The BASE jumpers who threw themselves into the air from the antenna on Wednesday had no reason for such assurance. Based on the results of a Swedish study, BASE-jumping has a fatality rate of 1 per every 60 participants. Those aren’t great odds. And, in fact, the WVEC tower is widely considered to have been the site of the first BASE-jumping fatality in the modern history of the sport, so it’s not like these guys didn’t know what could happen.
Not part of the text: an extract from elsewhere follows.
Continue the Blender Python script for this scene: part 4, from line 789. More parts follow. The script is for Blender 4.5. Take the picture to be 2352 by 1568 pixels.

I’ve got nothing against skydivers — some of my best friends have jumped out of airplanes for fun. But there just seems to be something categorically different about the two sports. Jumping from an airplane gives one at least a slim chance of recovering from a problem. On the other hand, if my high school physics (and weak math skills) continue to serve, an object dropped from 1,000 feet has a bit less than eight seconds before making a crater in the ground. That doesn’t leave a lot of time for error in an imperfect world.

In fact, the guys who jumped from the tower on Wednesday may have gotten a taste of that imperfection as they dropped from the sky amidst a spider web of guy wires and power lines. Something — or someone — impacted with four of those lines, knocking out power to nearly 500 customers. And a witness reported seeing one of the daredevils being helped into an escape vehicle after the stunt was over.

In the words this week of a school official who was commenting on a different news item: It could have been a whole lot worse.